Jesus was made known in the ‘breaking of the bread’. The Eucharist is a present reality and the promise of the transformative power of God in our lives. The Eucharist is our witness to the truth and reality of the risen Lord. This power of the Eucharist, of the breaking of the bread to reveal the love and transformation that is possible is illustrated by a movie from the 1980’s entitled, Babette’ Feast. THE 1987 DANISH FILM Babette’s Feast tells the story of two sisters in a remote 19th-century Danish village who never marry and live a rigid life dominated by their father, the pleasure-denying pastor of their austere church. Both sisters had opportunities to leave the village. But their father objected and they instead spent their lives caring for him. Many years later—their father is now deceased—they take in French refugee Babette Hersant, who agrees to work as their servant and cook. After winning the lottery, Babette wants to repay the sisters for their kindness and offers to cook a sumptuous French meal for them and their cold and barren congregation.
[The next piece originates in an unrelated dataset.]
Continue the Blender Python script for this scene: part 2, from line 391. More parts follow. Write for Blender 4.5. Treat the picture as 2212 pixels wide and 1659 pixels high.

The lavish feast proves to be an eye-opening, heartwarming experience. Meals can have that kind of power. Think of a meal where you sat down with strangers and departed with new friends. Perhaps that is why a meal—the Eucharist—is at the center of our worship and why meals figure so prominently in the gospels. We all know of the Last Supper and the Wedding Feast at Cana. But less often remembered is the story of the dispirited disciples who, after the Crucifixion, head to Emmaus and along the way encounter a stranger. They do not recognize that it is the risen Christ who walks beside them until they all sit down to a meal and he breaks bread with them. A good meal has that revelatory power—we can come to know and be known for who we truly are. Share a meal today with someone you want to know better. Watch what happens when you break bread together
Let us return to our Eucharist as we continue to celebrate Jesus’ resurrection. The Eucharist, as St. Thomas Aquinas puts it is present nourishment and promise of future glory. I would like to conclude with the words of one of the commentators on today’s readings:
“Jesus appeared in the midst of his early followers. He brought change to their lives as they moved from (1) fright and alarm to (2) joy mixed with disbelief and puzzlement to (3) open and understanding minds and hearts. That marked shift in the core of their beings led them forth to take great risks, witnessing to the risen Christ. Jesus did not bring them security. Rather they risked all in following his call. For they had come to understand that Jesus had had conquered the ultimate threat, death itself, and their fears were groundless. Jesus’ words, Peace be with you’ came to fruition in their hearts.”(N Blakely, Feasting on the word)
The Lord is risen, alleluia! Truly he is risen alleluia.